**The task**.
Below this line is a listing that includes pictures. Copy exactly, and only, the lines from the one containing "Generate a Blender" through the one containing "SC.camera = cam"; the pictures do not go in the copy.
--- Start Stored rows ---
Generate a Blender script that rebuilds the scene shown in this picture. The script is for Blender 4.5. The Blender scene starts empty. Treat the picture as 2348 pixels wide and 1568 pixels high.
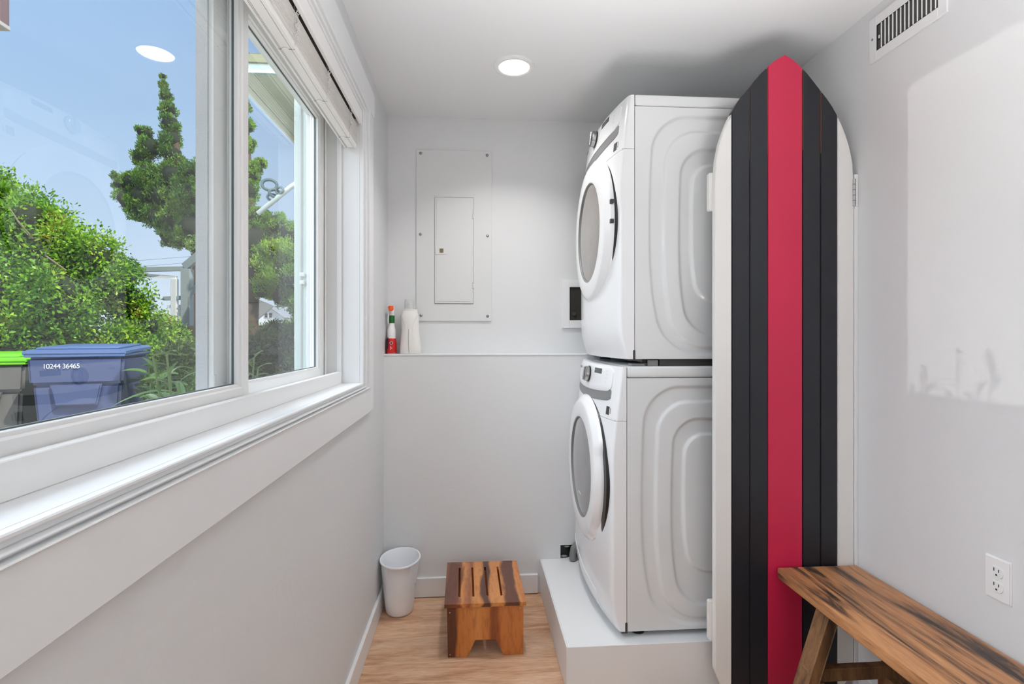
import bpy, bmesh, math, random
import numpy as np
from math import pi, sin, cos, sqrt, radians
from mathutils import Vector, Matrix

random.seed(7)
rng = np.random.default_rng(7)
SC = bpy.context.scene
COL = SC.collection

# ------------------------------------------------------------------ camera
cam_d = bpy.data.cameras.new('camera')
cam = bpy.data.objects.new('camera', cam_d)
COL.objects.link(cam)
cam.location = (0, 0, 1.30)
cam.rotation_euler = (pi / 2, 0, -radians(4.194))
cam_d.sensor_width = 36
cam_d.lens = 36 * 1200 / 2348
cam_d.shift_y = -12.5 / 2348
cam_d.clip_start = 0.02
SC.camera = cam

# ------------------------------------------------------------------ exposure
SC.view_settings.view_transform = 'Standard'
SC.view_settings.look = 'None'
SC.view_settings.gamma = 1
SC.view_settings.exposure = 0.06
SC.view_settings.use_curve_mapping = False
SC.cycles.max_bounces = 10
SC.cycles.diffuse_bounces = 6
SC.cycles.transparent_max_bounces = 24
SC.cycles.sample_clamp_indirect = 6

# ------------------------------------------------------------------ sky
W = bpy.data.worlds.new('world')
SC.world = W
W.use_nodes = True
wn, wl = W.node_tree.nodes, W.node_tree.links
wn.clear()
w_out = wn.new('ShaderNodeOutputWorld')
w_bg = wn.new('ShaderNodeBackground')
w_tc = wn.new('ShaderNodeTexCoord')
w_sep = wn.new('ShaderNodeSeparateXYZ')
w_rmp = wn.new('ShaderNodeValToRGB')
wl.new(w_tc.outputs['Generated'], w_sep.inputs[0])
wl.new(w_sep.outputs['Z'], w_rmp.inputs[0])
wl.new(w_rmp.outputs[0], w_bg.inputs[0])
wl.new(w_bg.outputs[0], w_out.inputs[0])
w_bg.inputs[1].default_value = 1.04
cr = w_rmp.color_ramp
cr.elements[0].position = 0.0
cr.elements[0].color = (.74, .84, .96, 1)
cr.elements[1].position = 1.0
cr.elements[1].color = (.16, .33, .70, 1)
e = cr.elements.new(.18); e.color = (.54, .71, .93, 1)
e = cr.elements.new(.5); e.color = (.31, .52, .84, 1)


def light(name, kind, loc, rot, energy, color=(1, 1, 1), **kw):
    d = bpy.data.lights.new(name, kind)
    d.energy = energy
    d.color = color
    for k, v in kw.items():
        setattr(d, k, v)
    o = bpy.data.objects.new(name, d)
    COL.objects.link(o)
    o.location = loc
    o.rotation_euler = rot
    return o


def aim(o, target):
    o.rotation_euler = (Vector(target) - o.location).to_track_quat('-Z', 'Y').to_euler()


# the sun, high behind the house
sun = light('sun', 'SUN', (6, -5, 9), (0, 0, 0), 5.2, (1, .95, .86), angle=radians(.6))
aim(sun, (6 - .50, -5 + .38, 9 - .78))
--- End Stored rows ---
--- Start Stored rows ---
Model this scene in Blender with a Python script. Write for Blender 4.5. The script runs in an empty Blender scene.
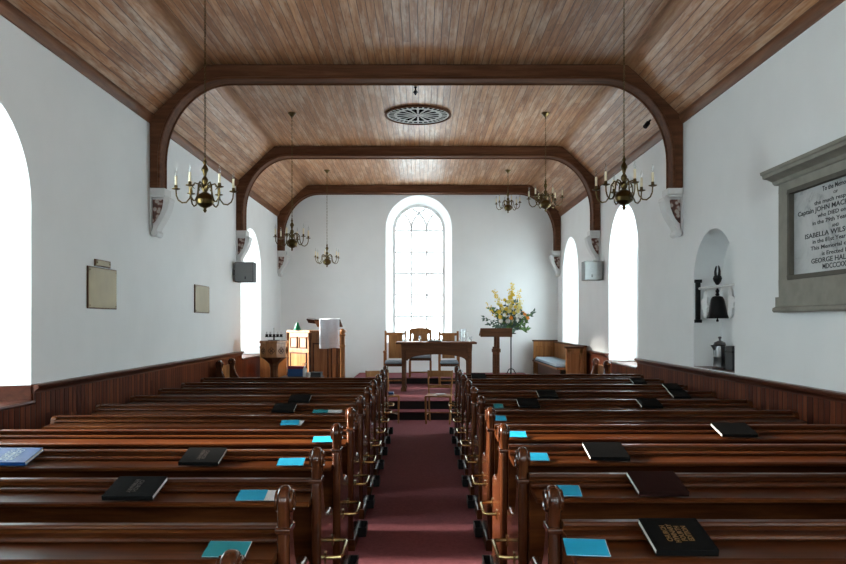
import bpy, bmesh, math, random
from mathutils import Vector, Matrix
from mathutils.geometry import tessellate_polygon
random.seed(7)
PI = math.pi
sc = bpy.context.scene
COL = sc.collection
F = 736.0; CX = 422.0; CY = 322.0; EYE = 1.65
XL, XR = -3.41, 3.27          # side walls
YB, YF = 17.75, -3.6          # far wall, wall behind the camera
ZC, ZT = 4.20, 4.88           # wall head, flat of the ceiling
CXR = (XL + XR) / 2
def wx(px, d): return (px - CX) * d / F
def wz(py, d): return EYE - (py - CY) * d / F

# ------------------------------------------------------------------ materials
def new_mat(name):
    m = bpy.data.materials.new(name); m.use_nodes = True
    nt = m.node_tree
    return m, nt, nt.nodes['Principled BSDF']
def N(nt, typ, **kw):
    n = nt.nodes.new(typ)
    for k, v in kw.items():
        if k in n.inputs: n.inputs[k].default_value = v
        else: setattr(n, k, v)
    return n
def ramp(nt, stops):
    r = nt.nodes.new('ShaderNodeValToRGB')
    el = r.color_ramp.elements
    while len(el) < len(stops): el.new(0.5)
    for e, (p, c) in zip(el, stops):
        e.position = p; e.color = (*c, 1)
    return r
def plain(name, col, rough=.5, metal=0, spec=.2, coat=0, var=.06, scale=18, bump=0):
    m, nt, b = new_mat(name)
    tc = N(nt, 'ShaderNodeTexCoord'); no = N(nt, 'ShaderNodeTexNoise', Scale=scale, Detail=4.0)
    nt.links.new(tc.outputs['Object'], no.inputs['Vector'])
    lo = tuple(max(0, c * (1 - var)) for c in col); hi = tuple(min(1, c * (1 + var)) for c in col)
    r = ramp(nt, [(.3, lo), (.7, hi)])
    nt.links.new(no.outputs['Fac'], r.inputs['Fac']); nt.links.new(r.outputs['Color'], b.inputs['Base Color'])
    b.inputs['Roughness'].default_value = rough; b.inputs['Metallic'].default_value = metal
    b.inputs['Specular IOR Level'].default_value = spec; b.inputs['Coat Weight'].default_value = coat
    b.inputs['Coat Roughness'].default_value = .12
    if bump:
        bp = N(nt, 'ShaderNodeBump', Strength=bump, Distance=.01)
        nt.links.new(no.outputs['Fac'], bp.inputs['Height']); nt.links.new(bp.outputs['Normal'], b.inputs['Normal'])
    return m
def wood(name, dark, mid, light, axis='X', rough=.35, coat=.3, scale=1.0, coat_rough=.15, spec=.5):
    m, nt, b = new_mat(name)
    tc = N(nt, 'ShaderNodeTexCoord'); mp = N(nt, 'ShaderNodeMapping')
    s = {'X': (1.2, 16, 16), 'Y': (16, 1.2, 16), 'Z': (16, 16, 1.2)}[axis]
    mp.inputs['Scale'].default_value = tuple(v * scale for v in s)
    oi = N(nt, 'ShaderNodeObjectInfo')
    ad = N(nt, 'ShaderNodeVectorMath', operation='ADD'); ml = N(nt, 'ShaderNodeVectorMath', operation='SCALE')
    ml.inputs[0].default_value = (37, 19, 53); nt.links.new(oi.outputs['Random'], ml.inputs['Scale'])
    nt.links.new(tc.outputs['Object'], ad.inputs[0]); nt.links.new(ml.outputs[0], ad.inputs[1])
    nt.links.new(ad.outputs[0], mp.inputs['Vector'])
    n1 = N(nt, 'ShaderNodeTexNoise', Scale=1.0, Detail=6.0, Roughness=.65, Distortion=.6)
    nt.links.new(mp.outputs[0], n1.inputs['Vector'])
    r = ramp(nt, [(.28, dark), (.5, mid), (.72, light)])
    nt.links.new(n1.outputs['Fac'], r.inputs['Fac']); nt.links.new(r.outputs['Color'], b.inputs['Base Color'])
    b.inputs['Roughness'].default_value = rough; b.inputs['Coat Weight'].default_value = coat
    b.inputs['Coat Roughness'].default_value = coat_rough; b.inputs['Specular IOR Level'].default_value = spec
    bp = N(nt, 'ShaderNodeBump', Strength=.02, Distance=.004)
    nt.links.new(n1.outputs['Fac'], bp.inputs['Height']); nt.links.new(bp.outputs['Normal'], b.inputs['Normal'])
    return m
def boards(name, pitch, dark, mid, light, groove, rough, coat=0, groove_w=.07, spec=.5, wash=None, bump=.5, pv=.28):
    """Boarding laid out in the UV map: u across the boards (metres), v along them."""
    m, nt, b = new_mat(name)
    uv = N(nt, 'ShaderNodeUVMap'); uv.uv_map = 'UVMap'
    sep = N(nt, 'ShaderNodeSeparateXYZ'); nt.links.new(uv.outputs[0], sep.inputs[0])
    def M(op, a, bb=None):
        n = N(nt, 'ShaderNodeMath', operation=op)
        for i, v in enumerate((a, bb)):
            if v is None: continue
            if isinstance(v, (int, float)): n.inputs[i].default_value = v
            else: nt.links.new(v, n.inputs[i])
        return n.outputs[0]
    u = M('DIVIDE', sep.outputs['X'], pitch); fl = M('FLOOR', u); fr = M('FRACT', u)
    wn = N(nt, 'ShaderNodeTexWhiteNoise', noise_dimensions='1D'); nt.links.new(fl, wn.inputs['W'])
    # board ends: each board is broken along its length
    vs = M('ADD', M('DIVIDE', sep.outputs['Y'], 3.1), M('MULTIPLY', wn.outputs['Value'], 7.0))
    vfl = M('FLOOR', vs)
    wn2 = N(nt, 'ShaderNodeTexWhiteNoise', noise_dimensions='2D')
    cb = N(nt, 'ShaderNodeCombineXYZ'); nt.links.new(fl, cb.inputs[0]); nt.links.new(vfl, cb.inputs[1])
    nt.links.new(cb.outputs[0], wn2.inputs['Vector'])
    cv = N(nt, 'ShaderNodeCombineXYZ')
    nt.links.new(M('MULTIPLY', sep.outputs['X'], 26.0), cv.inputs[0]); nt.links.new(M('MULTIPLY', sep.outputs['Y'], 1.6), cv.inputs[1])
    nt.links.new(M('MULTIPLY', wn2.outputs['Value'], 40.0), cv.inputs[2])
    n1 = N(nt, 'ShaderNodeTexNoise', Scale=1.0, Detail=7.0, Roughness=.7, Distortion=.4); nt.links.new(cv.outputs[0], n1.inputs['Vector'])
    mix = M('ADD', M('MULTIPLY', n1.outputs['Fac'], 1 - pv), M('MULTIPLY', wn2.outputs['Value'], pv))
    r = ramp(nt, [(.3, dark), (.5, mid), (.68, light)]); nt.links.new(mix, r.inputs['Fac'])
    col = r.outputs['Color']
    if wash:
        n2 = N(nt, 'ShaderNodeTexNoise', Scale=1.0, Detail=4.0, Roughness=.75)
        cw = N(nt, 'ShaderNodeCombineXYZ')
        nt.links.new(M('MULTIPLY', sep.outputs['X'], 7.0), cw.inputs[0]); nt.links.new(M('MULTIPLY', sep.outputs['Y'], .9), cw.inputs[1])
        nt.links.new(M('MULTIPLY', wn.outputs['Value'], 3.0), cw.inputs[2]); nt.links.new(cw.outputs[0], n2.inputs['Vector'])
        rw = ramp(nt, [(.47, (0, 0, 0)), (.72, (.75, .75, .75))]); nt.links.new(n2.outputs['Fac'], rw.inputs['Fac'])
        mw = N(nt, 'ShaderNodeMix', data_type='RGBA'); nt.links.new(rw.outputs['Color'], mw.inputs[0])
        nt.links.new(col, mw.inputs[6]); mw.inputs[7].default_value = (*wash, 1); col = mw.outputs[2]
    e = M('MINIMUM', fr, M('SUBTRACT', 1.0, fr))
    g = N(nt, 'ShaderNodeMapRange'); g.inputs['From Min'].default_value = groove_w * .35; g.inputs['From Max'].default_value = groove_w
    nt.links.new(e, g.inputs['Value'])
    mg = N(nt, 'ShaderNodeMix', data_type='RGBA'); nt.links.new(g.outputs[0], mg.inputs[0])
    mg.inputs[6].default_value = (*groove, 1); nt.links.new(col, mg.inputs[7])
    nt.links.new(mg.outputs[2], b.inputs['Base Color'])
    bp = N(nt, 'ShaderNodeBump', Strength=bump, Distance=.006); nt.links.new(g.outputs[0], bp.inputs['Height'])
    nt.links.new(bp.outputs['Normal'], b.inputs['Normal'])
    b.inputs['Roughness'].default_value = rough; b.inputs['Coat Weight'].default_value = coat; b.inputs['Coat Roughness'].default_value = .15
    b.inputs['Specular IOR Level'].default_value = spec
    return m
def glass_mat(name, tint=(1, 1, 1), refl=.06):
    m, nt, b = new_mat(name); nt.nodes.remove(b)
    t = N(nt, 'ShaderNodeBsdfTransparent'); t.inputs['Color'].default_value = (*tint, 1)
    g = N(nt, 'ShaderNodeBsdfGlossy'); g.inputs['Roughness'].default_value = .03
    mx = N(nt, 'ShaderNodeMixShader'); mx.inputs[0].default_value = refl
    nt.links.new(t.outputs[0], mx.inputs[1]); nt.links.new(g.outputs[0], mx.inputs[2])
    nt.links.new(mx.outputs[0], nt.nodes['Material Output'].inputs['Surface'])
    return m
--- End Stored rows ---
--- Start Stored rows ---
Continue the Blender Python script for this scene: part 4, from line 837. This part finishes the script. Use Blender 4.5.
--- End Stored rows ---
**Answer to the problem**.
Generate a Blender script that rebuilds the scene shown in this picture. The script is for Blender 4.5. The Blender scene starts empty. Treat the picture as 2348 pixels wide and 1568 pixels high.
import bpy, bmesh, math, random
import numpy as np
from math import pi, sin, cos, sqrt, radians
from mathutils import Vector, Matrix

random.seed(7)
rng = np.random.default_rng(7)
SC = bpy.context.scene
COL = SC.collection

# ------------------------------------------------------------------ camera
cam_d = bpy.data.cameras.new('camera')
cam = bpy.data.objects.new('camera', cam_d)
COL.objects.link(cam)
cam.location = (0, 0, 1.30)
cam.rotation_euler = (pi / 2, 0, -radians(4.194))
cam_d.sensor_width = 36
cam_d.lens = 36 * 1200 / 2348
cam_d.shift_y = -12.5 / 2348
cam_d.clip_start = 0.02
SC.camera = cam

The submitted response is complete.